Unvorteilhafte Signale
Trotz der Bemühungen, einen pragmatischen Blickwinkel einzunehmen und die Stärkeverhältnisse zwischen Manchester City und den Young Boys bei einer Nachbetrachtung und Einordnung nicht aus den Augen zu verlieren, passiert an diesem Abend etwas, das Wicky plötzlich in die Lage bringt, Fragen zur Einstellung und Professionalität seiner Spieler beantworten zu müssen. In der Pause tauscht YB-Captain Mohamed Ali Camara mit City-Starstürmer Erling Haaland das Trikot.
Was denn das für die Aussenwahrnehmung für ein Signal sende, wird Wicky gefragt, und ob die Spieler in so einer Partie denn mehr Fan als Profifussballer seien. Der YB-Trainer kontert mit einer Prise Humor und sagt, vielleicht habe ja Haaland Camara für den Tausch angefragt und nicht umgekehrt. Wicky versichert, das Gespräch mit dem Innenverteidiger aus Guinea zu suchen, ist aber überzeugt, dass derlei Episoden keinen Einfluss auf die Leistungsfähigkeit seines Teams hätten.
Roter Stern Belgrad leicht im Vorteil
Dass aber überhaupt darüber gesprochen wird und Wicky vor der englischen Presse als Erstes dazu Stellung beziehen muss, zeigt einerseits, wie weit die Young Boys an diesem Abend davon entfernt waren, auf sportlicher Ebene für Gesprächsstoff zu sorgen. Andererseits suggeriert es eben doch, dass die Berner schon fokussierter, zielstrebiger, mutiger und erfolgshungriger ans Werk gegangen sind, wenn die Sterne der Champions League an ihrem Trikotärmel prangten.

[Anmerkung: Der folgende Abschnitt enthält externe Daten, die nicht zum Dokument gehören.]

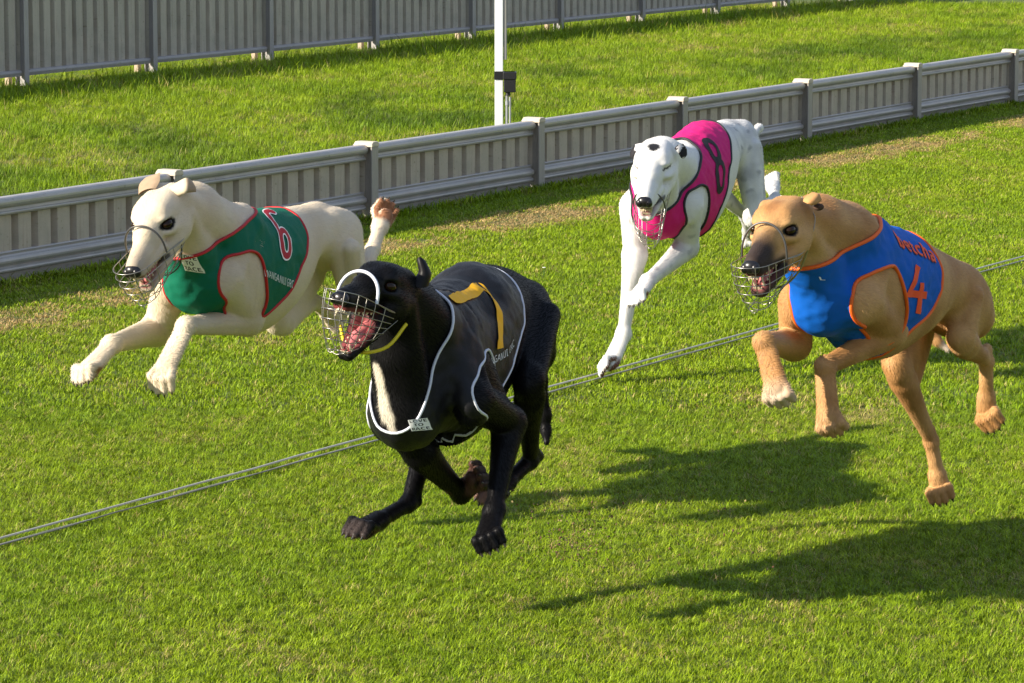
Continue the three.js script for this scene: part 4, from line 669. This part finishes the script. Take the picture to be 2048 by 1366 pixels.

Die Young Boys tun jedenfalls gut daran, diese Tugenden bei ihrem nächsten Auftritt in der Königsklasse in drei Wochen zuhause gegen Roter Stern Belgrad wieder an den Tag zu legen. Schliesslich geht es gegen die Serben, die aufgrund des besseren Torverhältnisses wohl auch mit einem Unentschieden leben könnten, in den letzten zwei Gruppenspielen um den Verbleib im Europacup.